* **REQUIREMENT**: Quote the data below in full, minus the images.

* **SOURCE DATA**:
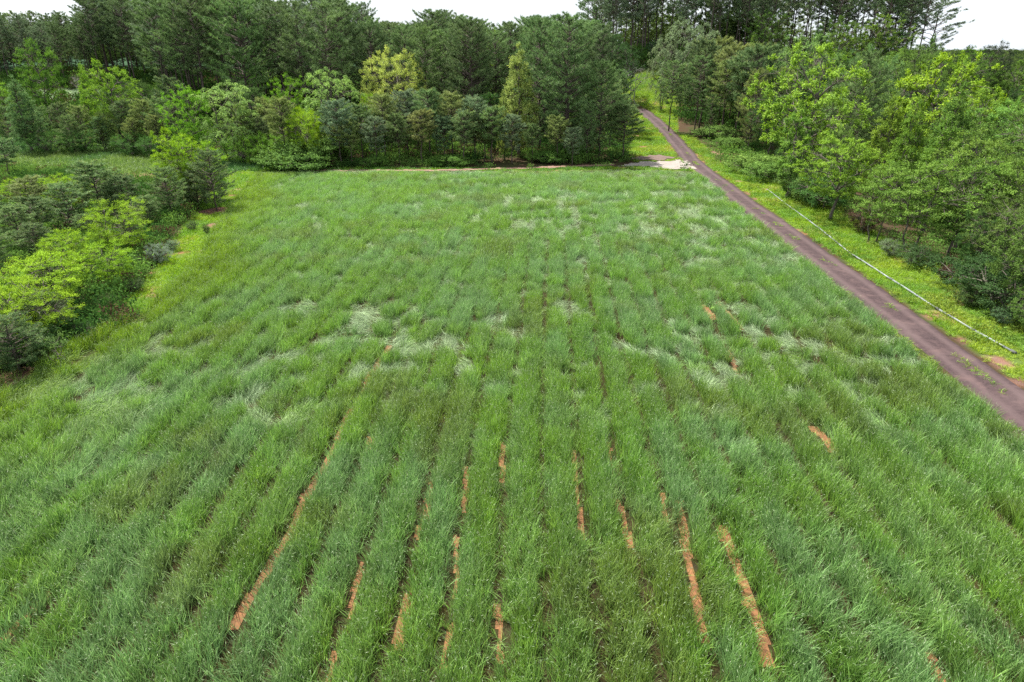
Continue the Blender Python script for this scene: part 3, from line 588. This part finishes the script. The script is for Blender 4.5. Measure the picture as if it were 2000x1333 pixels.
for (px, py, D) in ((2040, 420, 36), (2060, 300, 46), (2040, 560, 33), (2080, 250, 58), (2040, 220, 70), (2100, 480, 34)):
    T('round2', px, py, D, (0.089, 0.158, 0.033), 1., 'tree beyond the right border of the photo', 'trees beyond the right border')

# ------------------------------------------------------------------ the stands behind
def free(x, y, d): return all((x - a) ** 2 + (y - b) ** 2 > d * d for a, b, _ in TREES)
def project(x, y, z):
    a = x * _cy + y * _sy; b = -x * _sy + y * _cy; z = z - CAM_Z; f = b * _cp - z * _sp; u = b * _sp + z * _cp
    return (1000 + FPX * a / f, 666.5 - FPX * u / f) if f > 1 else (-9999, 0)
def stand(x0, x1, y0, y1, sp, kinds, hf, cols, label, group, ok=None, d=None, ws=(.9, 1.15), lim=(-60, 2060)):
    xs = np.arange(x0, x1, sp); n = 0
    for i, y in enumerate(np.arange(y0, y1, sp * .87)):
        for x in xs + (i % 2) * sp / 2:
            a = x + rng.normal(0, sp * .25); b = y + rng.normal(0, sp * .25)
            if not (lim[0] < project(a, b, hgt(a, b) + 8)[0] < lim[1]): continue
            if (ok and not ok(a, b)) or not free(a, b, d or sp * .55): continue
            k = kinds[rng.integers(len(kinds))]; ci = rng.integers(len(cols)); c = cols[ci]
            put(k, a, b, hf(a, b), c, rng.uniform(*ws), label[ci % len(label)] if isinstance(label, list) else label, group); n += 1
    return n
SKY = [(-100, 30), (0, 28), (150, 20), (170, -30), (480, -20), (560, 0), (640, -6), (715, 8), (740, 40), (790, 44), (850, 22), (905, 30), (960, 40), (1010, 28), (1050, 38), (1100, 42), (1140, 40), (1160, 20), (1200, -10), (1300, -40)]
def sky_h(lo, hi):
    def f(x, y):
        D = y * _cy - x * _sy; px, _ = project(x, y, hgt(x, y) + 18); h = top_h(px, interp(SKY, px) + abs(rng.normal(0, 22)), D)[2]; return float(np.clip(h, lo, hi))
    return f
rng = np.random.default_rng(21)
NP = stand(-190, -86, 179, 214, 6.6, ['tall0', 'tall2', 'tall3', 'tall1'], sky_h(13, 22), [PD, PB, PD], 'tall pine in the dark plantation beyond the pale strip of field', 'tall pines of the far left plantation', lambda x, y: not is_pale(x, y))
NP += stand(-118, -40, 122, 172, 6.6, ['tall0', 'tall1', 'tall2', 'tall3', 'big0'], sky_h(13, 23), [PD, PB, PM], 'tall pine in the dense stand behind the left tree belt', 'tall pines behind the left tree belt', lambda x, y: not (is_pale(x, y) or (x < -70 and y < 178 and x < -.52 * y - 4)))
NP += stand(-40, 12, 112, 172, 6.8, ['tall0', 'tall2', 'big0', 'tall3', 'big1'], sky_h(12, 20), [PD, PM, PM], 'tall pine in the wood straight behind the end of the field', 'tall pines behind the end of the field', lambda x, y: x < 11 - .02 * (y - 100))
NR = stand(12, 103, 194, 219, 5.6, ['ridge0', 'ridge1', 'ridge2'], lambda x, y: rng.uniform(19, 25), [PB, PD, PB], 'tall slender pine in the line along the ridge', 'tall pines along the ridge', lambda x, y: x < 98)
NM = stand(23, 46, 112, 152, 4.6, ['flat0', 'flat1', 'young2'], lambda x, y: rng.uniform(11.5, 15), [PM, PD, PO], ['mid green layered pine in the dense stand right of the road', 'dark layered pine in the dense stand right of the road', 'olive layered pine in the dense stand right of the road'], 'layered pines in the stand right of the road', lambda x, y: x > 24 + max(0, y - 120) * .2 and x < 30 + (y - 100) * .5)
NB = stand(26, 122, 34, 188, 8.3, ['round0', 'round1', 'round2', 'oak', 'airy', 'cone0'], lambda x, y: rng.uniform(9.5, 13.5), [(.145, .25, .036), (.09, .17, .034), (.13, .21, .065), (.050, .105, .030), (.118, .21, .036)],
    ['light green tree in the mixed wood right of the road', 'mid green tree in the mixed wood right of the road', 'greyish green tree in the mixed wood right of the road', 'dark green tree in the mixed wood right of the road', 'fresh green tree in the mixed wood right of the road'],
    'broadleaf trees of the mixed wood right of the road', lambda x, y: x > (34 if y < 78 else 29) + max(0, y - 118) * .28 and not (x < 50 and 105 < y < 150), lim=(1300, 2080))
NP2 = stand(40, 110, 120, 185, 13, ['flat0', 'young1', 'big0'], lambda x, y: rng.uniform(11, 15), [PM, PO], 'pine scattered among the broadleaf trees below the ridge', 'pines mixed into the right wood', lambda x, y: x > 40)
NB2 = stand(-100, -40, 108, 122, 9, ['round0', 'airy', 'round1', 'cone1'], lambda x, y: rng.uniform(7, 11), [MG, LG, (.06, .12, .03)], 'green broadleaf tree under the tall pines behind the meadow belt', 'understorey trees below the tall pines', lambda x, y: not is_meadow(x, y))
NB2 += stand(-40, 8, 104, 116, 8, ['round0', 'young1', 'round1', 'young0'], lambda x, y: rng.uniform(6, 9), [DG, PD, (.05, .10, .03)], 'dark tree in the gloom behind the track-side pines', 'trees in the gloom behind the young pines')
print('stands', NP, NR, NM, NB, NP2, NB2, 'trees', len(TREES))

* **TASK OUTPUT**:
Continue the Blender Python script for this scene: part 3, from line 588. This part finishes the script. The script is for Blender 4.5. Measure the picture as if it were 2000x1333 pixels.
for (px, py, D) in ((2040, 420, 36), (2060, 300, 46), (2040, 560, 33), (2080, 250, 58), (2040, 220, 70), (2100, 480, 34)):
    T('round2', px, py, D, (0.089, 0.158, 0.033), 1., 'tree beyond the right border of the photo', 'trees beyond the right border')

# ------------------------------------------------------------------ the stands behind
def free(x, y, d): return all((x - a) ** 2 + (y - b) ** 2 > d * d for a, b, _ in TREES)
def project(x, y, z):
    a = x * _cy + y * _sy; b = -x * _sy + y * _cy; z = z - CAM_Z; f = b * _cp - z * _sp; u = b * _sp + z * _cp
    return (1000 + FPX * a / f, 666.5 - FPX * u / f) if f > 1 else (-9999, 0)
def stand(x0, x1, y0, y1, sp, kinds, hf, cols, label, group, ok=None, d=None, ws=(.9, 1.15), lim=(-60, 2060)):
    xs = np.arange(x0, x1, sp); n = 0
    for i, y in enumerate(np.arange(y0, y1, sp * .87)):
        for x in xs + (i % 2) * sp / 2:
            a = x + rng.normal(0, sp * .25); b = y + rng.normal(0, sp * .25)
            if not (lim[0] < project(a, b, hgt(a, b) + 8)[0] < lim[1]): continue
            if (ok and not ok(a, b)) or not free(a, b, d or sp * .55): continue
            k = kinds[rng.integers(len(kinds))]; ci = rng.integers(len(cols)); c = cols[ci]
            put(k, a, b, hf(a, b), c, rng.uniform(*ws), label[ci % len(label)] if isinstance(label, list) else label, group); n += 1
    return n
SKY = [(-100, 30), (0, 28), (150, 20), (170, -30), (480, -20), (560, 0), (640, -6), (715, 8), (740, 40), (790, 44), (850, 22), (905, 30), (960, 40), (1010, 28), (1050, 38), (1100, 42), (1140, 40), (1160, 20), (1200, -10), (1300, -40)]
def sky_h(lo, hi):
    def f(x, y):
        D = y * _cy - x * _sy; px, _ = project(x, y, hgt(x, y) + 18); h = top_h(px, interp(SKY, px) + abs(rng.normal(0, 22)), D)[2]; return float(np.clip(h, lo, hi))
    return f
rng = np.random.default_rng(21)
NP = stand(-190, -86, 179, 214, 6.6, ['tall0', 'tall2', 'tall3', 'tall1'], sky_h(13, 22), [PD, PB, PD], 'tall pine in the dark plantation beyond the pale strip of field', 'tall pines of the far left plantation', lambda x, y: not is_pale(x, y))
NP += stand(-118, -40, 122, 172, 6.6, ['tall0', 'tall1', 'tall2', 'tall3', 'big0'], sky_h(13, 23), [PD, PB, PM], 'tall pine in the dense stand behind the left tree belt', 'tall pines behind the left tree belt', lambda x, y: not (is_pale(x, y) or (x < -70 and y < 178 and x < -.52 * y - 4)))
NP += stand(-40, 12, 112, 172, 6.8, ['tall0', 'tall2', 'big0', 'tall3', 'big1'], sky_h(12, 20), [PD, PM, PM], 'tall pine in the wood straight behind the end of the field', 'tall pines behind the end of the field', lambda x, y: x < 11 - .02 * (y - 100))
NR = stand(12, 103, 194, 219, 5.6, ['ridge0', 'ridge1', 'ridge2'], lambda x, y: rng.uniform(19, 25), [PB, PD, PB], 'tall slender pine in the line along the ridge', 'tall pines along the ridge', lambda x, y: x < 98)
NM = stand(23, 46, 112, 152, 4.6, ['flat0', 'flat1', 'young2'], lambda x, y: rng.uniform(11.5, 15), [PM, PD, PO], ['mid green layered pine in the dense stand right of the road', 'dark layered pine in the dense stand right of the road', 'olive layered pine in the dense stand right of the road'], 'layered pines in the stand right of the road', lambda x, y: x > 24 + max(0, y - 120) * .2 and x < 30 + (y - 100) * .5)
NB = stand(26, 122, 34, 188, 8.3, ['round0', 'round1', 'round2', 'oak', 'airy', 'cone0'], lambda x, y: rng.uniform(9.5, 13.5), [(.145, .25, .036), (.09, .17, .034), (.13, .21, .065), (.050, .105, .030), (.118, .21, .036)],
    ['light green tree in the mixed wood right of the road', 'mid green tree in the mixed wood right of the road', 'greyish green tree in the mixed wood right of the road', 'dark green tree in the mixed wood right of the road', 'fresh green tree in the mixed wood right of the road'],
    'broadleaf trees of the mixed wood right of the road', lambda x, y: x > (34 if y < 78 else 29) + max(0, y - 118) * .28 and not (x < 50 and 105 < y < 150), lim=(1300, 2080))
NP2 = stand(40, 110, 120, 185, 13, ['flat0', 'young1', 'big0'], lambda x, y: rng.uniform(11, 15), [PM, PO], 'pine scattered among the broadleaf trees below the ridge', 'pines mixed into the right wood', lambda x, y: x > 40)
NB2 = stand(-100, -40, 108, 122, 9, ['round0', 'airy', 'round1', 'cone1'], lambda x, y: rng.uniform(7, 11), [MG, LG, (.06, .12, .03)], 'green broadleaf tree under the tall pines behind the meadow belt', 'understorey trees below the tall pines', lambda x, y: not is_meadow(x, y))
NB2 += stand(-40, 8, 104, 116, 8, ['round0', 'young1', 'round1', 'young0'], lambda x, y: rng.uniform(6, 9), [DG, PD, (.05, .10, .03)], 'dark tree in the gloom behind the track-side pines', 'trees in the gloom behind the young pines')
print('stands', NP, NR, NM, NB, NP2, NB2, 'trees', len(TREES))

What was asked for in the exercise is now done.